Tobias Wolff speaks with Australia’s The Age (where his latest story collection, Our Story Begins, has just been published). He recalls the experience of reading galleys of his first novel, Ugly Rumours, a book he now disowns: “”I thought I had gotten way ahead of myself. I wasn’t smart enough to be Pynchon, but I liked the almost 19th century Dickensian layering of perspectives, the kind of wild sense of humour that Pynchon allows himself and the mingling of realism and urban myth and absurdity. Nothing is a waste of time for a writer, but this was not my medium.”

Penguin Classics is launching its African American Classics series with a collection of works by Charles W. Chesnutt. The Atlantic‘s Web site pointed to some of his work in January.

Scott Romine revisits Walter Hines Page‘s The Southerner. The 1909 novel has just been reissued by the University of South Carolina Press.

Lastly, if it’s true that we’re all not reading anymore, at least the book titles are still good for something: “If you decided to name your horses after classics in American literature, you could have horses named Red Badge Of Courage, Tender IsThe Night, The Last Tycoon, O Pioneers, Pudd’nhead Wilson, Absalom Absalom, A Moveable Feast, Travelswithcharley, Tortilla Flat and many others. I’ve just scratched the surface.”

Vintage Singer

Love Comes Lately, a film based on three short stories by Isaac Bashevis Singer, opened last weekend to fair-to-middling-to-negative reviews. Perhaps coincidentally, last week fiction writers Dara Horn and David Bezmozgis discussed Singer’s legacy as part of Luminato, a Toronto arts festival.

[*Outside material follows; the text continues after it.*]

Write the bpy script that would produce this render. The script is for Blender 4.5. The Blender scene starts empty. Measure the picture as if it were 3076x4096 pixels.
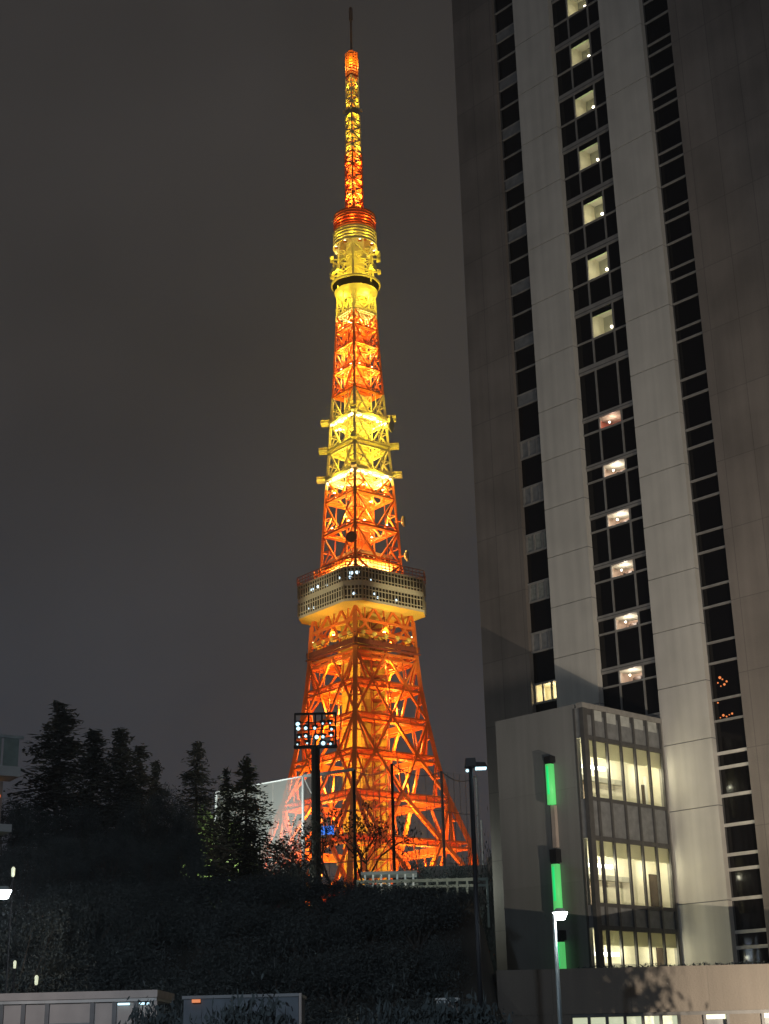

A report from the Canadian Jewish News doesn’t suggest any fireworks occurred, though Horn didn’t just engage in polite praise of Singer:

In a critique, she said that he was “a bit lazy” stylistically, at least later in his career, and that he falsely presented himself as “the last voice of Yiddish literature” when, in fact, the opposite was really true.

Turning an old saying on its head, Horn, a fluent Yiddish speaker, elicited waves of laughter when she joked that she and her husband converse in Yiddish when they don’t want their parents to understand what they have just said.